1 January 2026

Iran’s Water Crisis: A National Security Imperative

Scott N. Romaniuk & Erzsébet N. Rózsa & László Csicsmann

Iran is confronting an unprecedented water crisis. Rivers that have sustained settlements and agriculture for centuries are drying, while groundwater reserves are being extracted far beyond natural replenishment—over 70% of major aquifers are considered overdrawn. According to Isa Bozorgzadeh, spokesperson for Iran’s water industry, many plains and reservoirs have reached critically low levels. Over the past two decades, the country’s renewable water resources have declined by more than a third, pushing Iran to the brink of absolute water scarcity.

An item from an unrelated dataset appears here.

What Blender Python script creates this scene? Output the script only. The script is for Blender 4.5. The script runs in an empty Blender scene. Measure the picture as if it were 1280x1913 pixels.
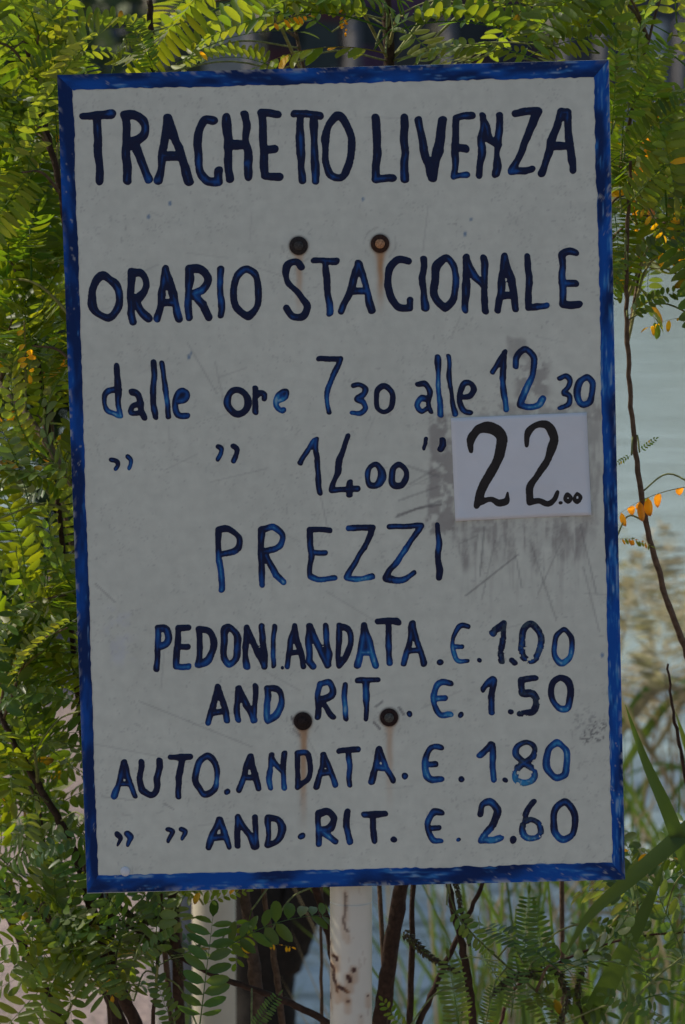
import bpy, math, random
import numpy as np
from mathutils import Vector, Matrix

random.seed(7); rng = np.random.default_rng(11)
S = bpy.context.scene
COL = S.collection
R = math.radians

# ------------------------------------------------------------------ camera
CAM = np.array([0.0, -5.0, 2.2]); PITCH = R(7.0); FPX = 7290.0
cd = bpy.data.cameras.new('camera'); cam = bpy.data.objects.new('camera', cd); COL.objects.link(cam)
cam.location = CAM; cam.rotation_euler = (R(90) - PITCH, 0, 0)
cd.sensor_fit = 'VERTICAL'; cd.sensor_height = 36; cd.lens = FPX / 1913 * 36
cd.clip_start = 0.1; cd.clip_end = 2000
cd.dof.use_dof = True; cd.dof.focus_distance = 5.03; cd.dof.aperture_fstop = 7.6
S.camera = cam

# ------------------------------------------------------------------ light
SUN_EL, SUN_AZ = R(43), math.atan2(-0.90, 0.42)      # azimuth clockwise from +Y
w = bpy.data.worlds.new('World'); S.world = w; w.use_nodes = True
nt = w.node_tree; bg = nt.nodes['Background']
sky = nt.nodes.new('ShaderNodeTexSky'); sky.sky_type = 'NISHITA'; sky.sun_disc = False
sky.sun_elevation = SUN_EL; sky.sun_rotation = SUN_AZ; sky.air_density = 1.0; sky.dust_density = 2.0; sky.ozone_density = 1.0
nt.links.new(sky.outputs[0], bg.inputs[0]); bg.inputs[1].default_value = 0.14
sl = bpy.data.lights.new('sun', 'SUN'); sl.energy = 3.4; sl.angle = R(0.5); sl.color = (1.0, 0.91, 0.76)
so = bpy.data.objects.new('sun', sl); COL.objects.link(so)
sv = Vector((math.sin(SUN_AZ) * math.cos(SUN_EL), math.cos(SUN_AZ) * math.cos(SUN_EL), math.sin(SUN_EL)))
so.rotation_euler = sv.to_track_quat('Z', 'Y').to_euler(); so.location = (-5, 5, 8)
S.view_settings.view_transform = 'Standard'; S.view_settings.look = 'None'
S.view_settings.exposure = -0.1; S.view_settings.gamma = 1; S.view_settings.use_curve_mapping = False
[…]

Drought cycles are becoming more frequent and severe; this past autumn marked one of the driest periods in the last 20 years in contemporary Iranian history. For decades, national development policies assumed that engineering and extraction could overcome environmental limits. Today, those limits are reasserting themselves, and shortages are moving from rural peripheries into major cities, placing pressure on a political system already managing numerous economic, social, and national security challenges. Rising scarcity underscores the multifaceted ways in which water intersects with livelihoods, public trust, and national security, creating pressures that extend from rural communities to urban centers and shaping Iran’s domestic and regional policies.